The University of Tasmania is now in trouble because the Ombudsman has found they rewrote a right to information application outside the law, so they decided that they were not going to release the information requested and were going to rewrite the question to what they wanted, which of course is not how the Right to Information Act should work. What's your level of engagement with the University of Tasmania about the way they operate, their course offerings, and in this instance at least, a fairly loose attitude to the Right to Information Act?

Mr JAENSCH - The University of Tasmania is subject to the same laws as everybody else. It's their job to make sure they're complying with their obligations when it comes ombudsman processes and those matters. That is a matter for them. I've got a couple of different sorts of relationships with the university.
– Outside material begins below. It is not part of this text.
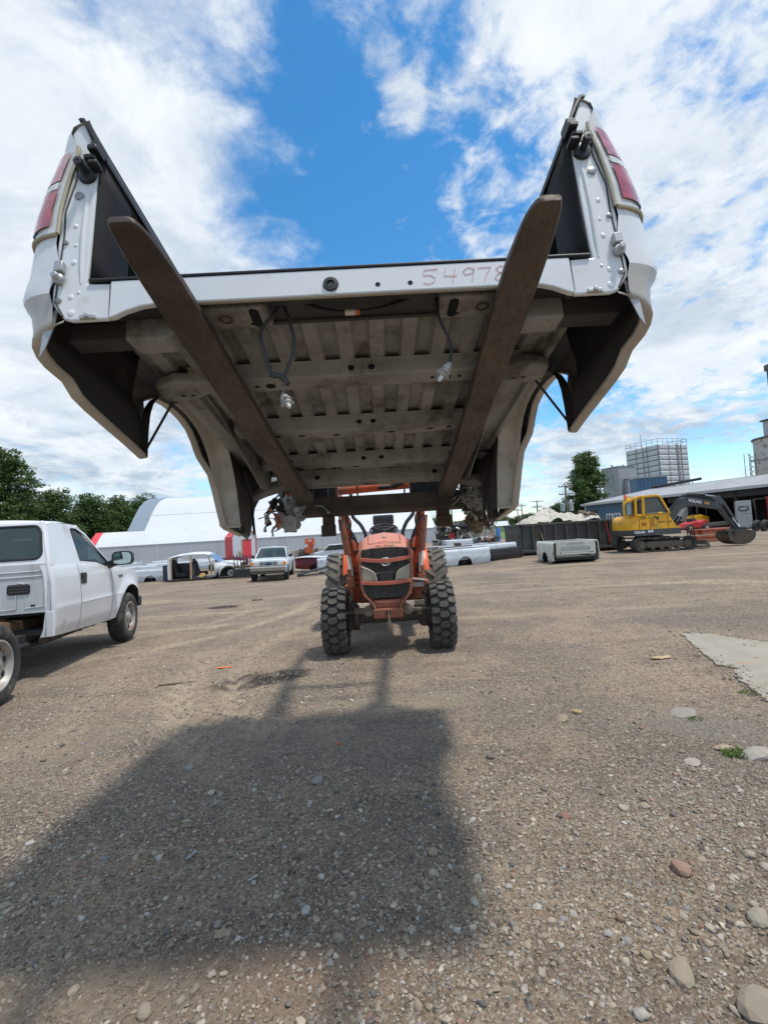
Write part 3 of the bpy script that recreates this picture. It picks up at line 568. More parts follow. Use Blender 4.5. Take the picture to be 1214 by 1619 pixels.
    # dark strut and flange in front of the wheelhouse
    mb = MB(); mb.tube([(sgn*.80, 1.62, -.05), (sgn*.775, 1.80, -.22), (sgn*.80, 1.98, -.42)], .011, 6); mb.tube([(sgn*.60, 1.60, -.045), (sgn*.80, 1.63, -.045)], .008, 6); mb.build('front_strut', blackm, bed, 40)
    mb = MB(); mb.prism([(sgn*.70, -.09), (sgn*.925, -.09), (sgn*.915, -.40), (sgn*.865, -.455), (sgn*.84, -.40), (sgn*.81, -.22), (sgn*.76, -.14)], 'y', 2.035, 2.042); mb.build('front_corner_plate', under, bed)
    mb = MB(); rows = []
    for t in range(13):
        f = t/12; u = lerp(.50, .885, f); w = -.115 - .055*math.sin(min(1, f*1.2)*PI*.5)**2; rows.append([(sgn*u, 1.90, w+.05), (sgn*u, 1.91, w), (sgn*u, 1.94, w-.016), (sgn*u, 1.985, w-.016), (sgn*u, 2.015, w), (sgn*u, 2.02, w+.05)])
    mb.sheet(rows); mb.build('front_outrigger', under, bed, 40, solid=.004)
    # thin brace from the floor to the lower edge behind the wheel
    mb = MB(); mb.tube([(sgn*.765, .62, -.075), (sgn*.935, .715, -.262)], .0055, 8); mb.ball((sgn*.935, .713, -.262), .012); mb.build('brace_rod', blackm, bed, 40)
    # tail post: painted closing face between jamb and lamp
    inn = [(.763, 0), (.7605, .06), (.759, .161), (.758, .295), (.757, .395), (.757, .460)]
    out = [(.812, .600), (.832, .590), (.850, .560), (.846, .520), (.826, .478), (.840, .375), (.862, .26), (.860, .17), (.862, .14), (.862, .06), (.862, .025), (.864, -.02), (.862, -.066), (.823, -.117), (.80, -.124), (.690, -.124), (.690, -.004)]
    mb = MB(); mb.prism([(sgn*a, b) for a, b in inn+out], 'y', .006, .022); post = mb.build('tail_post', white, bed, bevel=.006)
    mb = MB(); mb.tube([(sgn*a, .0075, b) for a, b in ((.781, .0), (.783, .06), (.786, .18), (.782, .30), (.774, .36))], [.004, .008, .009, .008, .003], 8); mb.build('post_ridge', white, post, 60)
    mb = MB()
    for a, b, r in ((.812, .205, .010), (.808, .075, .011), (.808, -.045, .011), (.803, -.098, .014), (.800, .30, .006), (.806, .135, .007), (.786, -.03, .007)):
        mb.ball((sgn*a, .0075, b), (r*.85, .0042, r), 14, 8)
    mb.build('post_dimple', white, post, 60)
    mb = MB()
    pathv = [(.822, .478), (.820, .38), (.846, .26), (.843, .17), (.848, .05), (.852, -.06), (.825, -.108)]
    mb.tube([(sgn*a, .0055, b) for a, b in pathv], .0028, 6); mb.tube([(sgn*.692, .006, -.01), (sgn*.690, .006, -.11)], .002, 6); mb.build('post_seam', M('seam_dark', (.07, .065, .06), .8), post, 40)
    mb = MB()
    for a, b, r in ((.808, .315, .014), (.842, .05, .010), (.842, -.055, .009), (.836, .145, .008)):
        mb.lathe([(r, .004), (r, .002), (r*.55, 0), (.001, 0)], (sgn*a, 0, b), 'y', 14)
    mb.build('post_bolt', steel, post, 40)
    mb = MB(); mb.cbox((sgn*.840, -.006, .05), (.026, .02, .034)); mb.lathe([(.017, .0), (.017, -.012), (.010, -.014), (.010, -.028), (.001, -.028)], (sgn*.842, 0, .012), 'y', 14); mb.build('hinge_bracket', galv, post, 40, bevel=.003)
    # latch striker bolt and black hook block near the top
    mb = MB(); mb.lathe([(.030, .004), (.028, -.006), (.012, -.010), (.011, -.040), (.014, -.042), (.014, -.052), (.004, -.053), (.001, -.046)], (sgn*.785, 0, .388), 'y', 18); mb.build('striker_bolt', blackp, post, 40)
    mb = MB(); mb.lathe([(.026, .004), (.024, -.004), (.012, -.008), (.001, -.006)], (sgn*.800, 0, .425), 'y', 16); mb.cbox((sgn*.765, -.014, .425), (.034, .04, .016)); mb.cbox((sgn*.752, -.018, .450), (.030, .05, .018)); mb.cbox((sgn*.752, -.016, .402), (.028, .04, .014)); mb.build('latch_hook', blackp, post, 40, bevel=.004)
    # white clip at the foot of the post
    mb = MB(); mb.box(*sorted((sgn*.728, sgn*.772)), -.004, .006, -.124, -.112); mb.cbox((sgn*.75, -.006, -.118), (.012, .012, .012)); mb.build('post_clip', galv, post, bevel=.002)
    # folded inner flange with its rust hole
    mb = MB(); mb.prism([(sgn*.848, -.075), (sgn*.875, -.10), (sgn*.885, -.165), (sgn*.888, -.235), (sgn*.874, -.205), (sgn*.853, -.13)], 'y', .012, .016); mb.build('quarter_flange', galv, bed)
    # inner wall of the box
    mb = MB(); mb.sheet([[(sgn*u, v, w) for w in (.0, .1, .2, .3, .40, .47)] for u, v in ((.7545, .009), (.7565, .20))]); iw = mb.build('jamb_liner', liner, bed, 30, solid=.004); mb = MB(); mb.sheet([[(sgn*u, v, w) for w in (.0, .1, .2, .3, .40, .47)] for u, v in ((.757, .20), (.80, .235), (.80, .70), (.80, 2.04))]); mb.build('inner_wall', M('recess_black', (.005, .005, .0055), 1., spec=.03), bed, 30, solid=.004)
    mb = MB()
    for v, w in ((.10, .305), (.13, .12), (.10, .032)): mb.lathe([(.001, -.006), (.015, -.006), (.015, .006), (.001, .006)], (sgn*.757, v, w), 'x', 16)
    mb.build('wall_hole', M('hole_black', (.004, .004, .004), .95), iw, 40)
    # bed rail cap
    mb = MB(); rows = []
    for v in (-.004, .0, .35, 2.05):
        rows.append([(sgn*a, v, b) for a, b in ((.746, .466), (.744, .480), (.752, .500), (.785, .566), (.808, .609), (.822, .612), (.828, .606), (.814, .602), (.792, .562), (.759, .492), (.757, .466))])
    mb.loft(rows); mb.build('rail_cap', blackp, bed, 40)
    mb = MB(); mb.cbox((sgn*.754, .0, .475), (.030, .05, .036)); mb.build('rail_end', blackp, bed, bevel=.004)
    # tail light wrapped round the corner
    LV = [0, .004, .009, .016, .028, .045, .065, .09, .13, .16]
    def lamp(w0, w1, i0, i1, off, n=9, inset=0.):
        rows = []
        for v in LV[i0:i1]:
            r = []
            for k in range(n):
                w = lerp(w0, w1, k/(n-1)); r.append((sgn*(su(w)-ins(v, w)+off*(.4 if v < .03 else 1)), v-off*(1.4 if v < .06 else .3), w))
            rows.append(r)
        return rows
    mb = MB(); mb.sheet(lamp(.172, .494, 0, 10, .004, 13)); tl = mb.build('tail_light', lens_c, bed, 40)
    mb = MB(); mb.sheet(lamp(.366, .474, 1, 10, .0075)); mb.build('red_lens', M('red_lens_pale', (.46, .13, .15), .10, 0, .4, 20, (.60, .42, .40), .4, 9, bump=.35, bscale=45, coat=.7), tl, 40)
    mb = MB(); mb.sheet(lamp(.200, .330, 1, 10, .0075)); mb.build('red_lens', lens_r, tl, 40)
    mb = MB(); mb.sheet(lamp(.336, .360, 1, 10, .0075)); mb.build('reverse_lens', lens_c, tl, 40)
    mb = MB()
    ring = [(sgn*(su(w)-ins(0, w)-.003), -.004, w) for w in np.linspace(.172, .494, 12)]
    mb.tube(ring, .006, 6); mb.tube([(sgn*(su(.170)-ins(v, .17)+.003), v-.004, .170) for v in LV], .006, 6); mb.build('lamp_seal', M('aged_seal', (.40, .36, .25), .6), tl, 50)
    # rear cross box and its end shoe
    mb = MB(); mb.box(*sorted((sgn*.60, sgn*.89)), .13, .20, -.112, -.048); mb.build('rear_cross_box', underd, bed, bevel=.006)
    mb = MB(); mb.prism([(sgn*.705, -.044), (sgn*.52, -.044), (sgn*.52, -.085), (sgn*.575, -.122), (sgn*.705, -.118)], 'y', .120, .21); mb.build('cross_box_shoe', under, bed, bevel=.008)
    # slotted bracket under the sill
    mb = MB(); mb.box(*sorted((sgn*.27+.03, sgn*.55+.03)), .055, .165, -.074, -.040); br = mb.build('sill_bracket', under, bed, bevel=.006)
    mb = MB()
    for uu in (.315, .50):
        cx_ = sgn*uu+.03; mb.loft([[(cx_+.016*math.cos(a), .11+(.030 if math.sin(a) > 0 else -.030)+.016*math.sin(a), z) for a in np.linspace(0, 2*PI, 17)[:-1]] for z in (-.0748, -.0735)])
    mb.build('bracket_slot', M('hole_black'), br)
    mb = MB(); cx_ = sgn*.41+.03; mb.lathe([(.022, -.0742), (.022, -.0755), (.014, -.0755), (.012, -.072), (.001, -.072)], (cx_, .11, 0), 'z', 16); mb.build('bracket_bolt', rusty, br, 40)
    mb = MB()
    for du in (.075, .095): mb.lathe([(.006, -.0745), (.005, -.0752), (.001, -.0752)], (sgn*(.41-du)+.03, .14, 0), 'z', 10)
    mb.build('bracket_hole', M('hole_black'), br)
    # light outer end of the first crossmember
    mb = MB(); mb.prism([(sgn*.62, .47), (sgn*.62, .60), (sgn*.745, .64), (sgn*.80, .60), (sgn*.79, .50), (sgn*.70, .455)], 'z', -.090, -.045); mb.build('crossmember_end', under, bed, bevel=.012)
    mb = MB(); [mb.lathe([(.009, -.0905), (.008, -.0912), (.001, -.0912)], (sgn*u, .575, 0), 'z', 12) for u in (.665, .705)]; mb.build('end_hole', M('hole_black'), bed)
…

One is as the minister responsible for the act that provides for there to be a university, and for it to have an overarching governance structure.

Ms O'CONNOR - It's not a private entity, though, is it?

Mr JAENSCH - It's a university.

Ms O'CONNOR - It's not a private entity.

Mr JAENSCH - I provided evidence to the Legislative Council inquiry recently and explored a range of these matters there with them. We've got the inquiry process that's running from our own Legislative Council at the moment. There's also a national review of higher education provisions in Australia that's underway at the moment which should be reporting by the end of the year. We'll be looking closely at all the evidence raised and the findings of both of those processes and considering if there's scope for improvement to the enabling provisions for a university here.

Beyond that, though, when it comes to things like the compliance with an ombudsman's requirement, those are matters -

Ms O'CONNOR - With the Right to Information Act; it's not the Ombudsman's requirement, it's the act.

Mr JAENSCH - But they are the obligation to the university and they need to comply like anybody else does. The other relationship we have with the university is as a project partner, a commissioner and funder of certain activities from time to time in terms of skills development, research and sometimes in joint projects like through the Inveresk development and the relocation of the Launceston campus, so we have a range of different involvements with them.

Ms O'CONNOR - Do you have any concerns about the course offerings or the way the university appears to have changed in recent years? It's all online now. Answer that question any way you like, minister.

Mr JAENSCH - What we rely very heavily on is that as a university, as well as needing to comply with the RTI Act when it is invoked, the university as a provider of higher education is bound by a whole range of standards and accreditation requirements that exist nationally. It has to make sure it is upholding standards as an educator and a research body. They're not things that the state Government administers but it's what everyone would expect a university to be doing.